If you don’t know where you come from, how do you appreciate where you are going?

If this is a fictional story, then why a slave boy is named Keshav, one of the names of Lord Krishna, an incarnation of Lord Vishnu? And if this is indeed our history then the accomplishment of Yogic level required by Shilpi could have been chronicled to spread knowledge of our great civilization. Usage of slave Keshav is subtle subjugation of a young mind, a slave Keshav will never be a name synonymous to Supreme Lord whose 10 avatars have appeared timely on earth to restore Dharma. Poor Keshav has been pushed in dark alleys not only to malign one of the names of our beloved Shri Krishna but also to white-wash the barbarism of the oppressor. 

Fictional story about Keshav in NCERT for Hindi (screenshot taken for reference)

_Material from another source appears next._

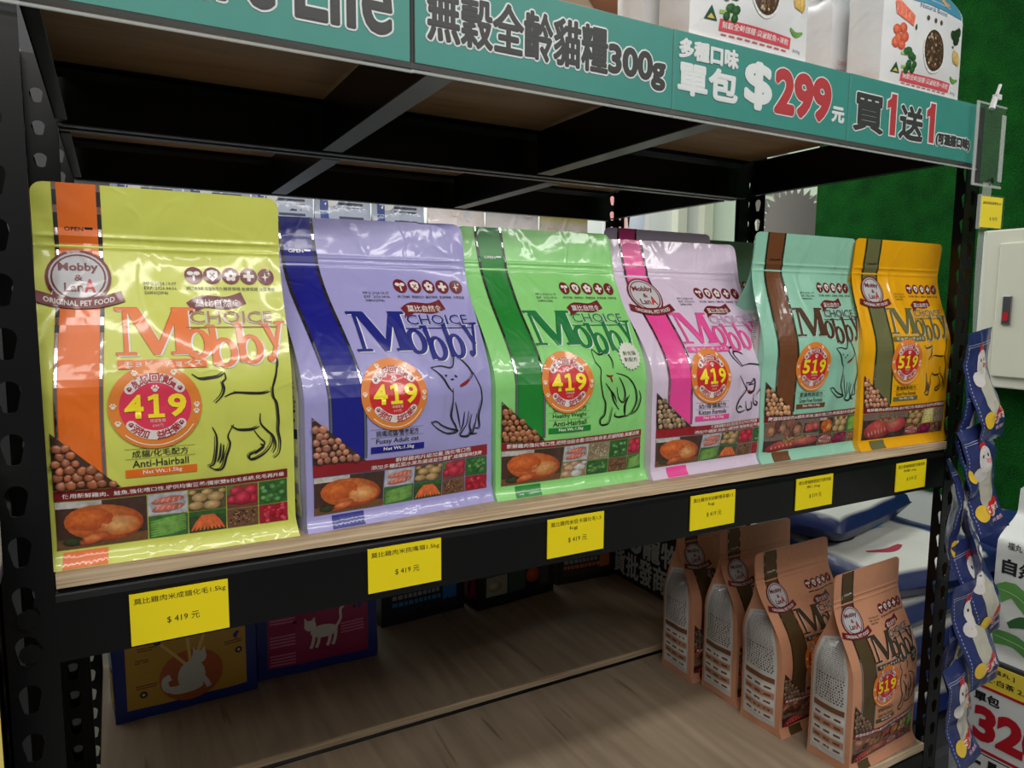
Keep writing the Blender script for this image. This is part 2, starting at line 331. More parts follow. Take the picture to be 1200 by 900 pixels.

Educational Institutes are regarded as Temple of knowledge. Knowledge, which is truth, but when the truth is manipulated, it becomes the responsibility of the society to strive for what is right. Which is true because you cannot build a great nation on the fallacious ground. You cannot create great personalities on battered self-worth and disdain emotions. Perceptions and narratives are strengthened among the young, who would go on to become the new rulers and citizens of the nation. A Lions’ pride will produce confident and self-assured youth who conquer great height for self and nation. 

Arise, Awake and not stop till the goal is reached, the goal being ‘Truth’, as Swami Vivekanand rightly said.

Author’s note: Readers interested in gaining insight can read works by V.Ganapathy Sthapati, Chitra Madhavan, Vasundhara Filliozat on Indian temple architecture & iconography. Also, The Ultimate Goal by Vikram Sood will help understand how narratives work. Works by Mr C. K Raju (Indian computer scientist), Neeraj Atri & many others have inspired many with their contributions in the field of de-colonizing the Indian Education system.